— START —

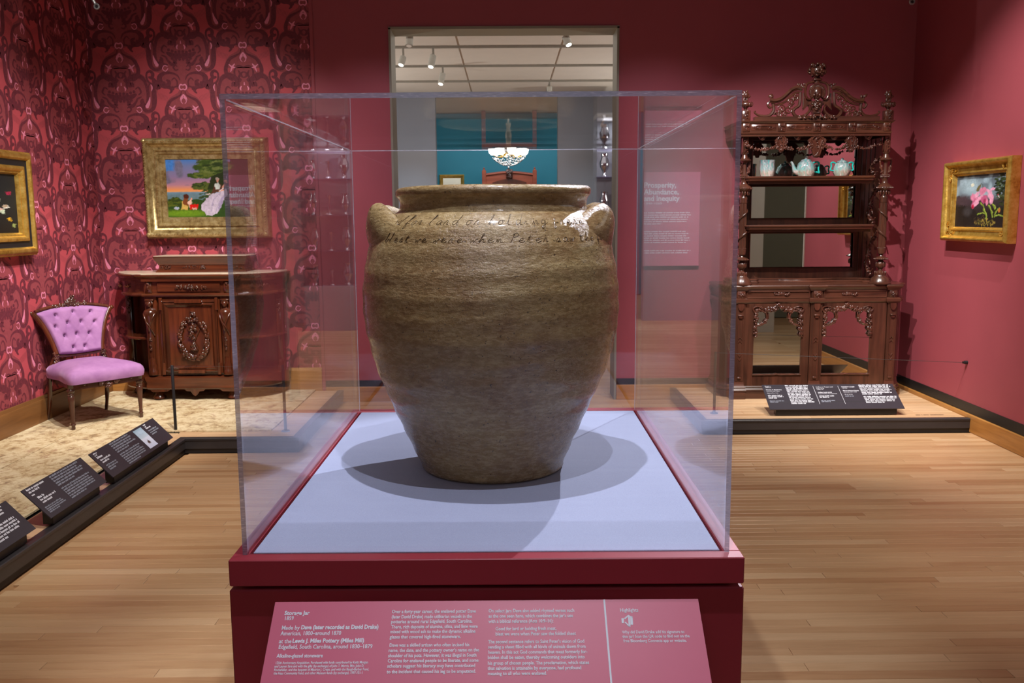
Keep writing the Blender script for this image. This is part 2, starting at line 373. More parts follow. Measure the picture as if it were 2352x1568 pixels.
b1 = n.bump(f4, .55, .005); b2 = n.bump(n.noise(v, 95, 4, .7), .7, .003, b1); M['glaze'] = n.m; M['incise'] = M_plain('incised_line', srgb(62, 44, 26), .25, .2, 60, bump=0)
def emit(name, c, s):
    n = N(name); n.b.inputs['Emission Color'].default_value = c; n.b.inputs['Emission Strength'].default_value = s; n.col(c); return n.m
M['lamp'] = emit('lamp_glow', (1, .93, .82, 1), 9); M['globe'] = emit('lit_glass_shade', (1, .95, .86, 1), 6)

# ------------------------------------------------------------------ the room
XL, XR, YB = -3.43, 3.38, 7.57
DX0, DX1, DZ = -.953, .93, 3.115
HC = 4.3
# floor: oak strips laid across the view; the 300 that show largest are single planks, the others one part
fb = MB().box(-3.7, -3.7, -.06, 7.2, 18.4, -.012); floor = struct(fb, 'floor', M['floor'])
PW = .0572; strips = []
def cut_row(y, x0, x1):
    x = x0 - random.random() * 1.2; out = []
    while x < x1:
        L = random.choice((.45, .7, .9, 1.2, 1.5, 1.8, 2.2)) * random.uniform(.85, 1.1)
        a, b = max(x, x0), min(x + L, x1)
        if b - a > .05: out.append((a, b, y, min(1, max(0, random.gauss(.45, .24)))))
        x += L
    return out
allp = []; y = -3.5
while y < 13.6:
    x1 = 7.0 if 1.5 < y < 5.2 else (3.38 if y < 7.55 else 3.0)
    x0 = -3.43 if y < 7.55 else -3.0
    if 2.9 < y < 7.55:
        allp += [(p, True) for p in cut_row(y, -2.17 if y < 5.85 else -1.4, 3.38 if y < 6.27 else 1.42)]
        if x1 > 3.5: allp += [(p, False) for p in cut_row(y, 3.38, x1)]
    else: allp += [(p, False) for p in cut_row(y, x0, x1)]
    y += PW
def plank_geo(mb, p, g=.0007, c=.0012):
    a, b, y, t = p; x0, x1, y0, y1 = a + g, b - g, y + g, y + PW - g; n0 = len(mb.v)
    mb.add([(x0, y0, -c), (x1, y0, -c), (x1, y1, -c), (x0, y1, -c), (x0 + c, y0 + c, 0), (x1 - c, y0 + c, 0), (x1 - c, y1 - c, 0), (x0 + c, y1 - c, 0), (x0, y0, -.012), (x1, y0, -.012), (x1, y1, -.012), (x0, y1, -.012)],
           [(4, 5, 6, 7), (0, 1, 5, 4), (1, 2, 6, 5), (2, 3, 7, 6), (3, 0, 4, 7), (8, 9, 1, 0), (9, 10, 2, 1), (10, 11, 3, 2), (11, 8, 0, 3)])
    return n0
def set_tone(me, vals):
    at = me.attributes.new('tone', 'FLOAT', 'POINT'); at.data.foreach_set('value', vals)
def shown(p):
    cx = (p[0] + p[1]) / 2; cy = p[2]
    if abs(cx) > .62 * cy + .3 + (p[1] - p[0]) / 2: return -1
    if -.55 < p[0] and p[1] < .47 and cy < 5.2: return -1       # behind the pedestal
    return (p[1] - p[0]) / cy ** 3
cand = sorted([p for p, v in allp if v], key=lambda p: -shown(p)); single = [p for p in cand if shown(p) > 0][:300]; sset = set(map(id, single))
rest = MB(); tones = []
for p, v in allp:
    if id(p) in sset: continue
    plank_geo(rest, p); tones += [p[3]] * 12
ro = rest.build('planking', M['floor'], floor, kind='stuff'); set_tone(ro.data, tones)
for p in single:
    mb = MB(); plank_geo(mb, p); o = mb.build('plank', M['floor'], floor); set_tone(o.data, [p[3]] * 12)

# walls of the crimson gallery
wb = MB().box(XL - .25, YB, 0, DX0, YB + .27, HC).box(DX1, YB, 0, XR + .22, YB + .27, HC).box(DX0, YB, DZ, DX1, YB + .27, HC)
wall_back = struct(wb, 'wall_back', M['red'])
wall_left = struct(MB().box(XL - .25, -3.7, 0, XL, YB, HC), 'wall_left', M['wp0'])
OY0, OY1 = 2.25, 4.72
wr = MB().box(XR, OY1, 0, XR + .22, YB, HC).box(XR, -3.7, 0, XR + .22, OY0, HC).box(XR, OY0, 3.1, XR + .22, OY1, HC)
wall_right = struct(wr, 'wall_right', M['red'])
struct(MB().box(XL - .25, -3.9, 0, XR + .22, -3.7, HC), 'wall_front', M['gray'])
struct(MB().box(XL - .25, -3.9, HC, XR + .22, YB + .27, HC + .1), 'ceiling', M['olive'])
# jambs lining the two openings
j = MB().box(DX0 - .006, YB - .012, 0, DX0 + .012, YB + .285, DZ).box(DX1 - .012, YB - .012, 0, DX1 + .006, YB + .285, DZ).box(DX0 - .006, YB - .012, DZ - .012, DX1 + .006, YB + .285, DZ + .008)
struct(j, 'door_1', M['taupe'])
j = MB().box(XR - .012, OY0 - .01, 0, XR + .235, OY0 + .012, 3.1).box(XR - .012, OY1 - .012, 0, XR + .235, OY1 + .01, 3.1).box(XR - .012, OY0, 3.09, XR + .235, OY1, 3.11)
struct(j, 'door_2', M['white'])
# baseboards with the black reveal above
PX = -1.605   # where the paper ends
b = MB().cbox(PX + .03, YB - .016, 0, DX0 - .008, YB, .13, .004).cbox(DX1 + .008, YB - .016, 0, XR, YB, .13, .004); struct(b, 'baseboard_back', M['base'])
b = MB().box(PX + .03, YB - .004, .13, DX0 - .008, YB, .185).box(DX1 + .008, YB - .004, .13, XR, YB, .185); struct(b, 'trim_1', M['black'])
struct(MB().cbox(XR - .02, OY1 + .01, 0, XR, YB - .016, .13, .004), 'baseboard_right', M['basey'])
struct(MB().box(XR - .004, OY1 + .01, .13, XR, YB, .205), 'trim_2', M['black'])
struct(MB().cbox(PX, YB - .012, 0, PX + .03, YB, HC, .004), 'trim_3', M['red'])
b = MB().sweepz([(XL + .02, YB), (PX, YB)], [(.0, .30), (.006, .30), (.012, .285), (.016, .275), (.018, .0), (0, 0)]); struct(b, 'baseboard_papered', M['base'])
b = MB(); b.box(XL, 1.0, 0, XL + .02, YB - .018, .275); b.box(XL, 1.0, .275, XL + .012, YB - .018, .30); struct(b, 'baseboard_left', M['basel'])

# ---- damask paper: flat printed shapes laid on the wall in three tones
CW, RH = .507, .664
def wp_tile():
    """shapes in units of the column width; origin is the cartouche centre, z up; returns (quads, tone) lists"""
    k = CW / 137.0 / 4.9; Q = []
    ns = [1]
    def stroke(pts, w, tone, mir=True):
        P = [Vector((p[0], p[1], 0)) for p in pts]; P = smoothpts(P, 4); n = len(P); wl = []; w = [x * 1.08 for x in w] if tone == 2 else w
        for i in range(n):
            t = i / (n - 1); ww = np.interp(t, np.linspace(0, 1, len(w)), w) if isinstance(w, (list, tuple)) else w
            wl.append(ww)
        L = []; R_ = []
        for i in range(n):
            d = P[min(i + 1, n - 1)] - P[max(i - 1, 0)]; d.normalize(); nn = Vector((-d.y, d.x, 0)); L.append(P[i] + nn * wl[i] / 2); R_.append(P[i] - nn * wl[i] / 2)
        for i in range(n - 1):
            q = [(L[i].x, L[i].y), (R_[i].x, R_[i].y), (R_[i + 1].x, R_[i + 1].y), (L[i + 1].x, L[i + 1].y)]
            Q.append((q, tone + .004 * ns[0]));
            if mir: Q.append(([(-x, y) for x, y in q], tone + .004 * (ns[0] + 1)))
        ns[0] += 2
    def dot(x, y, r, tone, mir=True, ry=None, n=7):
        q = [(x + r * math.cos(2 * PI * i / n), y + (ry or r) * math.sin(2 * PI * i / n)) for i in range(n)]; Q.append((q, tone + .004 * ns[0])); ns[0] += 1
        if mir and abs(x) > 1: Q.append(([(-a, b) for a, b in q], tone + .004 * ns[0])); ns[0] += 1
    # y grows downward in these numbers, origin (0,0) = cartouche centre
    # rose-brown body: horizontal bands whose half width follows the motif's outline
    ys = [-290, -255, -215, -170, -120, -60, 0, 60, 120, 160, 190, 215, 260, 300, 330, 360, 385, 420, 470, 520, 560, 600]
    hw = [60, 120, 235, 290, 330, 400, 372, 345, 350, 340, 320, 230, 262, 272, 240, 120, 40, 60, 150, 190, 195, 170]
    for i in range(len(ys) - 1): Q.append(([(-hw[i], ys[i]), (hw[i], ys[i]), (hw[i + 1], ys[i + 1]), (-hw[i + 1], ys[i + 1])], 1))
    stroke([(62, -60), (66, -130), (110, -180), (185, -200), (250, -160), (278, -60), (278, 40), (262, 105), (235, 110), (215, 70), (228, 40)], [10, 34, 58, 50, 36, 24, 22, 26, 46, 40, 14], 2)
    stroke([(95, -190), (70, -150), (95, -105), (135, -125)], [12, 44, 50, 30], 2)
    stroke([(0, 22), (60, 32), (120, 14), (160, -10)], [58, 56, 44, 16], 2)
    for i, (a, bb) in enumerate(((20, -14), (58, -8), (96, -22), (134, -34), (20, 66), (60, 70), (100, 56))): dot(a, bb, 17, 2)
    stroke([(215, 20), (170, 40), (150, 75), (110, 118), (68, 100), (92, 66)], [12, 18, 22, 34, 40, 16], 2)
    stroke([(230, 60), (222, 90), (190, 118), (150, 120)], [16, 30, 26, 10], 2)
    stroke([(300, -190), (345, -175), (370, -130), (395, -95), (430, -110), (480, -92), (530, -75), (545, -40), (520, -14)], [14, 30, 60, 78, 56, 40, 34, 26, 10], 2)
    for a, bb in ((395, -130), (430, -140), (468, -126), (505, -112)): dot(a, bb, 18, 2)
    stroke([(345, -120), (352, -40), (350, 60), (335, 140), (290, 172), (245, 165), (215, 125)], [20, 44, 54, 40, 30, 34, 40], 2)
    stroke([(330, -130), (300, -100), (296, -20), (300, 60)], [10, 16, 16, 8], 2)
    stroke([(30, 285), (55, 235), (120, 208), (200, 212), (248, 252), (245, 305), (205, 345), (160, 338), (150, 300), (180, 282)], [8, 16, 22, 34, 52, 60, 52, 46, 36, 12], 2)
    stroke([(30, 330), (62, 355), (60, 300), (90, 262), (120, 290)], [10, 14, 14, 14, 8], 2)
    stroke([(40, 170), (70, 180), (92, 150), (70, 128), (50, 142)], [10, 16, 18, 14, 8], 2)
    dot(115, 372, 24, 2); stroke([(115, 372), (72, 350), (38, 372)], [20, 12, 8], 2)
    stroke([(20, 400), (30, 440), (80, 470), (140, 500), (180, 560), (195, 620), (180, 680), (130, 715), (105, 690)], [8, 12, 22, 30, 36, 40, 38, 40, 26], 2)
    stroke([(0, 590), (60, 575), (100, 620), (95, 690), (60, 735), (30, 715)], [10, 14, 18, 22, 38, 20], 2)
    stroke([(300, 690), (335, 700), (350, 660), (322, 628), (285, 650), (282, 700), (305, 750), (370, 770), (405, 760)], [14, 34, 36, 28, 20, 20, 20, 16, 8], 2)
    stroke([(0, 640), (28, 655), (22, 690), (0, 700)], [10, 20, 20, 10], 2)
    stroke([(60, -255), (40, -215), (55, -180), (30, -150)], [10, 26, 22, 8], 2)
    stroke([(150, -60), (185, -80), (210, -30), (180, 0)], [8, 18, 20, 8], 2); dot(130, -95, 14, 2)
    # small circlets, then the pink accents
    stroke([(150, 160), (180, 190), (210, 165), (190, 130), (155, 140)], [8, 9, 9, 9, 8], 3)
    stroke([(306, 20), (298, 60), (282, 100), (262, 128)], [4, 20, 36, 26], 3); dot(270, 122, 21, 3)
    stroke([(322, -110), (334, -80), (326, -40)], [6, 16, 6], 3)
    stroke([(0, -130), (0, -98)], [8, 14], 3, False); stroke([(30, -88), (44, -66), (38, -40)], [8, 18, 6], 3)
    stroke([(0, 340), (26, 332), (40, 362), (24, 386), (0, 378)], [12, 16, 15, 15, 10], 3)
    stroke([(0, 436), (20, 470), (32, 500), (18, 488)], [10, 26, 18, 4], 3); stroke([(0, 470), (22, 488), (28, 515), (10, 535)], [8, 10, 9, 6], 3)
    stroke([(95, 555), (122, 590), (142, 640)], [8, 22, 8], 3); stroke([(160, 560), (122, 590), (88, 596)], [6, 20, 6], 3)
    # hatching: short hair strokes in the open ground
    for a in range(9): stroke([(390 + a * 14, -30 + a * 6), (372 + a * 14, 30 + a * 5)], [5, 3], 1)
    return [([(x * k, -y * k) for x, y in q], t) for q, t in Q]
TILE = wp_tile()
def paper(u0, u1, v0, v1, cu, cv, place, name, parent):
    """u along the wall, v up; place(u, v, d) -> point at height d off the wall"""
    mb = MB()
    for i in range(int((u0 - cu) / CW) - 2, int((u1 - cu) / CW) + 3):
        for jx in range(-8, 8):
            ou = cu + i * CW; ov = cv + jx * RH + (i % 2) * RH / 2
            if ou < u0 - .5 or ou > u1 + .5 or ov < v0 - .5 or ov > v1 + .5: continue
            for q, t in TILE:
                P = [(ou + x, ov + z) for x, z in q]
                if min(p[0] for p in P) > u1 or max(p[0] for p in P) < u0 or min(p[1] for p in P) > v1 or max(p[1] for p in P) < v0: continue
                P = [(min(max(a, u0), u1), min(max(b_, v0), v1)) for a, b_ in P]
                mb.mi = int(t) - 1; mb.add([place(a, b_, .0006 * t) for a, b_ in P], [tuple(range(len(P)))])
    mb.mi = 1
    return mb.build(name, [M['wp1'], M['wp2'], M['wp3']], parent, kind='stuff')
c0 = atY(416, 122, YB)   # a cartouche centre on the back wall
base = MB().box(XL, YB - .001, .30, PX, YB, HC); base.build('paper_ground', M['wp0'], wall_back)
paper(XL, PX, .30, HC, c0.x, c0.z, lambda a, b_, d: (a, YB - .001 - d, b_), 'damask_print', wall_back)
cl = atX(58, 165, XL)
paper(1.0, YB, .30, HC, cl.y, cl.z, lambda a, b_, d: (XL + d, a, b_), 'damask_print', wall_left)

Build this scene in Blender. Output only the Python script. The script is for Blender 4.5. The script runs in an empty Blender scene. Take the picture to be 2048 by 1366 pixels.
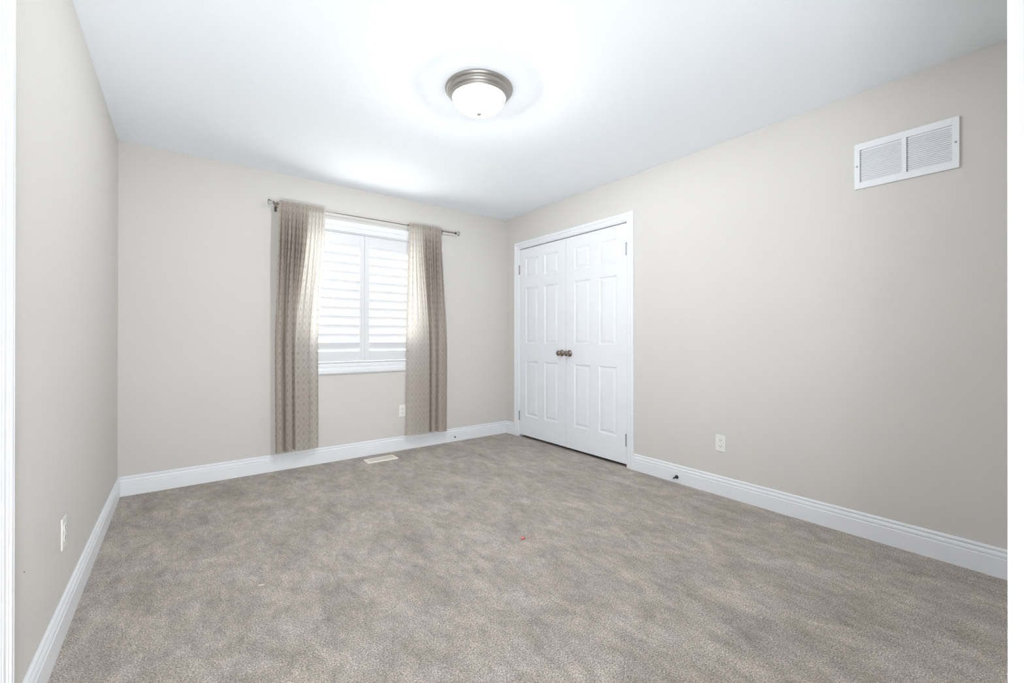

— END —

» GIVEN PROBLEM: Copy the records above exactly, from the first line through the line containing "M['lamp'] = emit('lamp_glow', (1, .93, .82, 1), 9);", and leave out the pictures.

» RESPONSE TO THE EXERCISE:
Keep writing the Blender script for this image. This is part 2, starting at line 373. More parts follow. Measure the picture as if it were 2352x1568 pixels.
b1 = n.bump(f4, .55, .005); b2 = n.bump(n.noise(v, 95, 4, .7), .7, .003, b1); M['glaze'] = n.m; M['incise'] = M_plain('incised_line', srgb(62, 44, 26), .25, .2, 60, bump=0)
def emit(name, c, s):
    n = N(name); n.b.inputs['Emission Color'].default_value = c; n.b.inputs['Emission Strength'].default_value = s; n.col(c); return n.m
M['lamp'] = emit('lamp_glow', (1, .93, .82, 1), 9); M['globe'] = emit('lit_glass_shade', (1, .95, .86, 1), 6)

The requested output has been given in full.